Dicha reproducción del poder dominante sobre los cuerpos escapa de anuncios comerciales para cobrar vida también en videos musicales, dramatizados y llegar incluso hasta la búsqueda y ofertas de empleo, donde la lista de requisitos puede quererte “joven, rubia, de buena presencia, sin hijos… o mulata voluptuosa…”.

Los comportamientos sexistas se naturalizan desde la infancia y los vemos en la cotidianidad en bailes, vestuarios, prácticas… como conductas asumidas acríticamente o parte de la “moda”, como es el caso de los estudios fotográficos no estatales que promueven, desde hace años, una tendencia llamada “los miniquince”, donde a las niñas de 5 años de edad se les toman fotos en posturas erotizadas y sexualizadas, se les viste como adultas y se les confecciona un álbum previo a la celebración final de sus 15 años.

Cualquiera sea el medio o soporte donde se cosifiquen o sexualicen los cuerpos de las mujeres, al hacerlo se erigen en espacios de opresión que continúan reproduciendo violencias simbólicas y discriminación.

La construcción de una sociedad equitativa pasa por deconstruir estos discursos y llevar el ejercicio efectivo del principio de respeto e igualdad entre todas las personas, refrendado en la Constitución de la República, a las regulaciones del sector privado —que no pueden ser solo economicistas y fiscales—, y hacer que se cumplan también en el sector estatal e institucional.

Las herramientas –si bien no todas; algunas muy necesarias– existen: una Carta Magna que promulga la dignidad humana, un Programa Nacional para el Adelanto de las Mujeres, un Programa Nacional contra el Racismo y la Discriminación Racial; una Ley de reclamación de los derechos constitucionales ante los tribunales, y la ventaja que pudiera representar la Ley de Comunicación prevista en el cronograma legislativo del Parlamento cubano.

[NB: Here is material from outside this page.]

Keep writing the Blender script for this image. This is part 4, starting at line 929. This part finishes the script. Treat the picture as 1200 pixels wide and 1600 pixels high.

Como escribiera en Facebook Adis Castellanos, una de las usuarias que denunció el cartel que motivó este análisis: “La cosificación de la mujer en el marketing de establecimientos públicos es otro asunto y es muy serio”. Tomar partido es no solo urgente, sino consustancial a proporcionar a niñas y mujeres cubanas una vida libre de violencias.